Soft lighting and modern décor style up new stores. The racks range from traditional Kanjeevarams to newfangled organic cotton saris. This is the newest avatar of a venerable state enterprise, the Tamil Nadu Handloom Weavers' Co-operative Society, better known as Co-optex.
After years of losses, Co-optex came back in 2013. Last year, new showrooms opened after a long gap, and record sales of Rs 313 crores and profits of Rs 10 crores. Established in 1935, Co-optex was a staple destination for affordable cotton saris, sheets and towels for decades. But its fortunes fell, like those of other handloom cooperatives as tastes evolved and demand withered after liberalisation. By the early 2000s, Co-optex was running in losses as high as Rs 85 crores. Losses spurred the organization to cut costs. It closed hundreds of showrooms across the country and let 500 employees go through VRS (voluntary retirement scheme).

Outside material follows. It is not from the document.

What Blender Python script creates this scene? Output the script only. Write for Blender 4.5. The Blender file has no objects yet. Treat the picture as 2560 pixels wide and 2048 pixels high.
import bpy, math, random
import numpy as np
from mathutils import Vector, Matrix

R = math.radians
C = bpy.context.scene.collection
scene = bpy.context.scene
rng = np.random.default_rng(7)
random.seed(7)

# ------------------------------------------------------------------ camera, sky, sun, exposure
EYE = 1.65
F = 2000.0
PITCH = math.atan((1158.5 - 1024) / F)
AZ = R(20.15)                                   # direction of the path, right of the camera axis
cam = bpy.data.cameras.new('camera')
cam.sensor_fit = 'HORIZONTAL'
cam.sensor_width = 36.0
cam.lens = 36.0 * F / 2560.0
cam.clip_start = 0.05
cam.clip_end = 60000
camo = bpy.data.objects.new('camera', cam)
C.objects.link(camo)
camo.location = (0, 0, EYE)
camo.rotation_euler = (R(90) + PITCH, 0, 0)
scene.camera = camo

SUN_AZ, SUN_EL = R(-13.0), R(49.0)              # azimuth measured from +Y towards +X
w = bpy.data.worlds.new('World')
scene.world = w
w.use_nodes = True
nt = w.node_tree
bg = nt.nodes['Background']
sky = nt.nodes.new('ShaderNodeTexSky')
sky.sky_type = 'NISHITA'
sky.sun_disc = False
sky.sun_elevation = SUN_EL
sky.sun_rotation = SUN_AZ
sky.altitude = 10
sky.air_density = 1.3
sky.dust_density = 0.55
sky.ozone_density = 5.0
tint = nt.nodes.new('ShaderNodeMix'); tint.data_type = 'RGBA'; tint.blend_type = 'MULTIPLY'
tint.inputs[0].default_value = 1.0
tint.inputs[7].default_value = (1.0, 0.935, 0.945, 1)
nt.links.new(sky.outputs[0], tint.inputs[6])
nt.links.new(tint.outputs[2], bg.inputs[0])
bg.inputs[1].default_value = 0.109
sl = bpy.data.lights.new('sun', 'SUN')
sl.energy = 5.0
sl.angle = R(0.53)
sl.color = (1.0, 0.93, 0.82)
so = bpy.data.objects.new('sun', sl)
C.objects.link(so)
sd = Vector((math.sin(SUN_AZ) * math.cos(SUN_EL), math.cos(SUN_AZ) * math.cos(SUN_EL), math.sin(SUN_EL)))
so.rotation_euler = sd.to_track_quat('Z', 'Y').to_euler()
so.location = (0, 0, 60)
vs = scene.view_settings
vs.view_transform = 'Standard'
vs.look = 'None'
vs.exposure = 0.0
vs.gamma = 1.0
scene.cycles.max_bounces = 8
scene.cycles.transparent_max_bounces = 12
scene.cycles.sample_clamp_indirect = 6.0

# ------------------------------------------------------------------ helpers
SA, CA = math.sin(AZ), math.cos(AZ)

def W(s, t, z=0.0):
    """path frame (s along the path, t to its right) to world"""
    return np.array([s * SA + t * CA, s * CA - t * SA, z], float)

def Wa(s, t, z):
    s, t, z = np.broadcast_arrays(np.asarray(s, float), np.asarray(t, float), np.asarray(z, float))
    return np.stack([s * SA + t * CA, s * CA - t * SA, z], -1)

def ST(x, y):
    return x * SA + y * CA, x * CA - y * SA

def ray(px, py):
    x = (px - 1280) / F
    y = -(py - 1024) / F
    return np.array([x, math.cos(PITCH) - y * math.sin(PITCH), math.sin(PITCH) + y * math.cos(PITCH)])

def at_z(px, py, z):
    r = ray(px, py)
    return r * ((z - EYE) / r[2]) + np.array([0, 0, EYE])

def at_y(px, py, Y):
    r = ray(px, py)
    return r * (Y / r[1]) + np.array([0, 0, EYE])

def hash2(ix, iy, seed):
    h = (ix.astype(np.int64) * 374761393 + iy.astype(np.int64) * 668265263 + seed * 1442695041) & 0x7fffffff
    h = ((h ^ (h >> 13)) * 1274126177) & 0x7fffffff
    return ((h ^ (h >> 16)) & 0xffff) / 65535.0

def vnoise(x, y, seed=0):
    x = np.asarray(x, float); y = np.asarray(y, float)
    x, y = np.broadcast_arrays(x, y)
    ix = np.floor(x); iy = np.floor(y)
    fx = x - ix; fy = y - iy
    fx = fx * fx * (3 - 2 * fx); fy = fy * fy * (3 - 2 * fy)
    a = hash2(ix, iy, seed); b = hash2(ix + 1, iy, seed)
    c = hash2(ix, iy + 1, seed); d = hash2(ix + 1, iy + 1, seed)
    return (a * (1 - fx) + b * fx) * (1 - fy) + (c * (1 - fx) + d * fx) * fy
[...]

A 2011 study identified the key problem “If your customers are all 60-year-olds, then it's going to be hard to survive.” From then began a new phase of experimentation. A design studio was established with NID graduates. Weavers were taken to other states to learn new techniques. The new range thus has designs like Andhra pochampalli motifs on Dindigul. The new products including readymade kurtis and linen shirts have seen an increased outreach at college campuses. Co-optex has tyed up with Flipkart, Snapdeal and Myntra. Stores were ramped up into upscale boutiques.